### Problem statement
Starting at the first line of the data below, retype every line up to and including the one containing "from mathutils import Matrix, Vector".

### Information shown
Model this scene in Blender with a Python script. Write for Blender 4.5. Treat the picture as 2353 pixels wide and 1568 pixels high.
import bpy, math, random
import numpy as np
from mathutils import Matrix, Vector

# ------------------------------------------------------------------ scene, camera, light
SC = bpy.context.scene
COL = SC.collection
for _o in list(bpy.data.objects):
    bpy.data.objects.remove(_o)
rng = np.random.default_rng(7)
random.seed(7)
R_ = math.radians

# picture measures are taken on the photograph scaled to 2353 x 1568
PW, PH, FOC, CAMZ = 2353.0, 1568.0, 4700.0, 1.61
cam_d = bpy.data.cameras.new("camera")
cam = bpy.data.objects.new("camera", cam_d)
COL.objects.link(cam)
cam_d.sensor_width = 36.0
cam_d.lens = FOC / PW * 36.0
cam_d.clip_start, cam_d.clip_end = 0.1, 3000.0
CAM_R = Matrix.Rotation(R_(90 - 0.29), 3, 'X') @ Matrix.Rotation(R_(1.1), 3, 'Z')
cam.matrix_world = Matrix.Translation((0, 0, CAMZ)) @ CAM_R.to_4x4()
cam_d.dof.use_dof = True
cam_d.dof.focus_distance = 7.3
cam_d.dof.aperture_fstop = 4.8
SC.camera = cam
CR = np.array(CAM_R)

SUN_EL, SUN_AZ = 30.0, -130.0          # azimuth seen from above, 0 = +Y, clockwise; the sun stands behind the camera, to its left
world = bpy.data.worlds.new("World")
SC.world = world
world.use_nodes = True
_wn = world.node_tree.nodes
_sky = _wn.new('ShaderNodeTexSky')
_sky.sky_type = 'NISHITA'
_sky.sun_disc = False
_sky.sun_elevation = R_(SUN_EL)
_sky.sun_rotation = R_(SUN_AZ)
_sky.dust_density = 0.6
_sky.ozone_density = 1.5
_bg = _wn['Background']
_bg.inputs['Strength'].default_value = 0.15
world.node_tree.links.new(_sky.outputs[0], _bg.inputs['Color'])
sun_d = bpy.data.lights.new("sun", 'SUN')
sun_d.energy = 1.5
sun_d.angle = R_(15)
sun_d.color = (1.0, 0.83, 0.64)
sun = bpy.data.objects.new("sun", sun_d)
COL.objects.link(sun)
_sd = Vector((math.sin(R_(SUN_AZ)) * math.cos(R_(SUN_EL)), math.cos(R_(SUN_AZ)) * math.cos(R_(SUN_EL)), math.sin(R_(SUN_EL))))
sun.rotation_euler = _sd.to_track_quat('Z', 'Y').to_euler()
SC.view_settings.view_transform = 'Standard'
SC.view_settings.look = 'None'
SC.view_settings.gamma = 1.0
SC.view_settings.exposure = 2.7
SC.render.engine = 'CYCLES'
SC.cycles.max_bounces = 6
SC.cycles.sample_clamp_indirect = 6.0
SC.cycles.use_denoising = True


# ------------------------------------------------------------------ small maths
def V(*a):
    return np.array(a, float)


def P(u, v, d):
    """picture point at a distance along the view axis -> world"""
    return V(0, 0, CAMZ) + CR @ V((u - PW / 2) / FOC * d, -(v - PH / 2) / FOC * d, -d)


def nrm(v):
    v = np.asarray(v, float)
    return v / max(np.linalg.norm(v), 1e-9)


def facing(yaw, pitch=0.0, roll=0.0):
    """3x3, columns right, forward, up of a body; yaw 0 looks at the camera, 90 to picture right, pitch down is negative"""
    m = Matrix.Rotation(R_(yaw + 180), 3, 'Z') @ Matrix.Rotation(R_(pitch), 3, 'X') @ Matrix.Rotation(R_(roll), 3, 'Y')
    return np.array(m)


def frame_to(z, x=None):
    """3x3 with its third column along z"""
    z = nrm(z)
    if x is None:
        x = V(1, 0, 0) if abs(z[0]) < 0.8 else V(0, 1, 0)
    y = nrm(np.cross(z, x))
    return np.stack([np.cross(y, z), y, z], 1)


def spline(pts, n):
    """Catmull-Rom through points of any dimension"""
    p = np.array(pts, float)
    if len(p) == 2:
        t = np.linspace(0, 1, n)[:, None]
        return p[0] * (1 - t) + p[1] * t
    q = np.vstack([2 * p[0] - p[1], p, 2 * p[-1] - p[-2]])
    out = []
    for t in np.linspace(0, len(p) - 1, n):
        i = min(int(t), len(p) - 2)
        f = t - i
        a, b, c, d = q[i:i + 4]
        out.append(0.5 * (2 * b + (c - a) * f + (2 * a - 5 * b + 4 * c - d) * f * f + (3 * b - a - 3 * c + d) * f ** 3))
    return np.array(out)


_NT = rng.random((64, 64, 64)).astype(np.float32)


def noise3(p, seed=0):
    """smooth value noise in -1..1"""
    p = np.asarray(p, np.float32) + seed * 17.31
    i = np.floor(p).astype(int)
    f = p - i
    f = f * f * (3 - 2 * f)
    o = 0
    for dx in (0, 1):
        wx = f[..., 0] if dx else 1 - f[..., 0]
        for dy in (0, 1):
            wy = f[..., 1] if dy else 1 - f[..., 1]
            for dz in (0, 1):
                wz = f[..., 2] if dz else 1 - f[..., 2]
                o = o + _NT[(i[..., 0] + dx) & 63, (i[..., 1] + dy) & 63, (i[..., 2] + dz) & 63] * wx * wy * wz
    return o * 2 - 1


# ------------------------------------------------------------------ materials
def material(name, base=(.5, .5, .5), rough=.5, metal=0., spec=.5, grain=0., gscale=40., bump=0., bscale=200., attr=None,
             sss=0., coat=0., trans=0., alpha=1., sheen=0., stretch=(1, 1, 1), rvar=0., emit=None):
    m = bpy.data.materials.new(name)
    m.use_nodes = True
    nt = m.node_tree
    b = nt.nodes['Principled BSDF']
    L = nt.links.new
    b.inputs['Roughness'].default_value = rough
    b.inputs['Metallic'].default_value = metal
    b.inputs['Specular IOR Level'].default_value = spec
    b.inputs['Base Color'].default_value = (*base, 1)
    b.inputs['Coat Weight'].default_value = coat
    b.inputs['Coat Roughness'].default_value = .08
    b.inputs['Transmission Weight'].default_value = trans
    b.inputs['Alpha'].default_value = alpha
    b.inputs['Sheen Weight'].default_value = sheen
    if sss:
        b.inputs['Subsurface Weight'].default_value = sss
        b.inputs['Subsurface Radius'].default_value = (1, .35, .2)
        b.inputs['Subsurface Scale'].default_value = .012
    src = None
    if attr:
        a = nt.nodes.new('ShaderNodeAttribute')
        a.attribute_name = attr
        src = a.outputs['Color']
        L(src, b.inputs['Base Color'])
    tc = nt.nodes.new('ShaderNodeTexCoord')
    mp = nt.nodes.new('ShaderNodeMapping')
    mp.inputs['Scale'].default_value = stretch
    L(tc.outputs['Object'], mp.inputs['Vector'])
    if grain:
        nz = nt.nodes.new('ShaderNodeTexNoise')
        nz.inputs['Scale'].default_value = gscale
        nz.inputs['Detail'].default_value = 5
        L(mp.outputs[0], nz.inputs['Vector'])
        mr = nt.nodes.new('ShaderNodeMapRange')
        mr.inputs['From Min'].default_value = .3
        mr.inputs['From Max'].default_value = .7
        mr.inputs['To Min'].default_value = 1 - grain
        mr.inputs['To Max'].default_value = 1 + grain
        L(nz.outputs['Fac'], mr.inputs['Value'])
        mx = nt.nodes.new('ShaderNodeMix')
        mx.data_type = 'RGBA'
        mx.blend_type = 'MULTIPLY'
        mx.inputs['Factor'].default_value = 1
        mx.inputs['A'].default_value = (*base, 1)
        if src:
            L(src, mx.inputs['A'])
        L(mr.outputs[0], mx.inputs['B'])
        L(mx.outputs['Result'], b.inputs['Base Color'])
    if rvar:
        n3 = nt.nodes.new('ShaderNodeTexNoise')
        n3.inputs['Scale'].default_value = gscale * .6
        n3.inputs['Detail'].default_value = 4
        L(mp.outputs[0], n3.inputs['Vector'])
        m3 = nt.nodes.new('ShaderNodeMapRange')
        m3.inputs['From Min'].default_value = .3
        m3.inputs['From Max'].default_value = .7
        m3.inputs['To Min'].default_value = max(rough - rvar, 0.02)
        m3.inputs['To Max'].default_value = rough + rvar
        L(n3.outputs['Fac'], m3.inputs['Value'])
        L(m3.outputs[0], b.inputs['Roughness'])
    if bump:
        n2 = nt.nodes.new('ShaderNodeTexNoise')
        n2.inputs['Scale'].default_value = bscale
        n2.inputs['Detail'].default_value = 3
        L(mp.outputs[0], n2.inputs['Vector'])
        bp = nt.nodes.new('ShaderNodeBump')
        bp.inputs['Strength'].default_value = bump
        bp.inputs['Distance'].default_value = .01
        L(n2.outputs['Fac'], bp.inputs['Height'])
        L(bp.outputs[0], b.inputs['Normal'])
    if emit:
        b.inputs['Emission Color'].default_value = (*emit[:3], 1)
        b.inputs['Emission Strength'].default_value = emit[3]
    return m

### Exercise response
Model this scene in Blender with a Python script. Write for Blender 4.5. Treat the picture as 2353 pixels wide and 1568 pixels high.
import bpy, math, random
import numpy as np
from mathutils import Matrix, Vector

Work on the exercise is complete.